Les points forts – ils sont, selon nous, au nombre de 3 :
· Une communauté « exemplaire » – La communauté asiatique de France se fait particulièrement remarquer… par sa discrétion dans les chroniques de la délinquance française ou, par exemple, par le très faible nombre de ses membres dans les prisons françaises[2]. Sa discrétion, son légalisme, la place qu’elle accorde à la valeur travail, font partie des lieux communs positifs que l’on entend à son sujet. Nous croyons donc pouvoir affirmer la bonne réputation dont elle jouie dans la communauté nationale. Des exemples comme celui de Mlle Julia Wang (3 premiers prix et 1 deuxième prix au Concours général 2006) sont nombreux et participent à cette réputation d’exemplarité de la communauté asiatique de France[3]. Ceci représente un important atout, médiatique notamment.

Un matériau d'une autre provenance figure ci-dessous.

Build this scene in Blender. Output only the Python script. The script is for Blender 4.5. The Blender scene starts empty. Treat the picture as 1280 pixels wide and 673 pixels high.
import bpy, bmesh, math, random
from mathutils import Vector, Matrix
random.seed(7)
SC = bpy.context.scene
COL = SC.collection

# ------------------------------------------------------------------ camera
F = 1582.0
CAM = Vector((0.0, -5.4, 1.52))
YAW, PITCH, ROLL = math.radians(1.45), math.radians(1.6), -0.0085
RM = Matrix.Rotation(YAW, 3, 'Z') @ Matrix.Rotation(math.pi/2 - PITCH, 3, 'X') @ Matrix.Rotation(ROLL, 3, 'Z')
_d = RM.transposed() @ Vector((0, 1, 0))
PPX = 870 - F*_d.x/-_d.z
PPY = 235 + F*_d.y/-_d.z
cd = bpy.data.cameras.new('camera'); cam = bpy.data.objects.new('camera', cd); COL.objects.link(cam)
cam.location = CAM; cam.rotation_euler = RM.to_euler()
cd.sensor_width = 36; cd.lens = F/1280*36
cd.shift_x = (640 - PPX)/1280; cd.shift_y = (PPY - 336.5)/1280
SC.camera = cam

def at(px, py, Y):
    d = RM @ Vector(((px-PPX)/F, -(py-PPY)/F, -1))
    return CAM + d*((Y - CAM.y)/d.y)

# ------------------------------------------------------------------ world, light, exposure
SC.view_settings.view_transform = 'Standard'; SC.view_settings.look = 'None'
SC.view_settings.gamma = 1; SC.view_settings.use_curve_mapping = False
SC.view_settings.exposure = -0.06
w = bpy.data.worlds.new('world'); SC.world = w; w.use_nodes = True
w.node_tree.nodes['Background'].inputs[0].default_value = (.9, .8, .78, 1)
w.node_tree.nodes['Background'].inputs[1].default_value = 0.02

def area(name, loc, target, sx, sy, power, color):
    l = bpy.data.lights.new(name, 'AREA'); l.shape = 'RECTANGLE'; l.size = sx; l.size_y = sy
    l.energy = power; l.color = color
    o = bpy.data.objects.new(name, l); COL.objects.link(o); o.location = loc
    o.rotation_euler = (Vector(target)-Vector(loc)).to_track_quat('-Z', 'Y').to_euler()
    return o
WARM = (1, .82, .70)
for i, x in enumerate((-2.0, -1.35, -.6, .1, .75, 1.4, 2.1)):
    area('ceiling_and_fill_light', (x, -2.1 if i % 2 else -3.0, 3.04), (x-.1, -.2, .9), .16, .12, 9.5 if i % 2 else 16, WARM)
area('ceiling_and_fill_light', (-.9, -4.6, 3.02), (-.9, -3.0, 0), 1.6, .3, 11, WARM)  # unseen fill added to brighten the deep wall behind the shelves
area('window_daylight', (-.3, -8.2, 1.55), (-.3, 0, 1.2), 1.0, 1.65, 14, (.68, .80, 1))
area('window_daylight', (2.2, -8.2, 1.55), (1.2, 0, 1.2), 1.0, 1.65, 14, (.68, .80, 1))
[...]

· Une très forte solidarité – Là aussi, nous croyons pouvoir affirmer la forte solidarité qui anime la communauté asiatique de France, forgée notamment dans les drames qu’elle a connu par le passé et un dynamisme économique bien connu. C’est là un autre atout important dans la perspective de sa mobilisation.
· La concentration géographique – La communauté asiatique de France est caractérisée par une forte concentration dans quelques zones géographiques bien déterminées l’Ile de France (13ème arrondissement de Paris, Val-de-Marne, etc.) et le Sud de la France et surtout autour du bassin méditerranéen ( Marseille , Montpellier , Nice , Toulouse , …). Ce qui se traduit, pour elle, par un important moyen de pression sur quelques points de la carte des circonscriptions électorales. Il s’agit là de son principal atout, à condition que la communauté soit unie.
[1] Le Monde, 8 mars 2006.
[2] Nous rappelons qu’il n’existe aucune statistique en France basée sur l’appartenance communautaire. Cette dernière remarque est fondée sur le témoignage personnel d’un spécialiste de la question carcérale en France.
[3] Voir notamment Marianne, N° 482, 15 juillet 2006.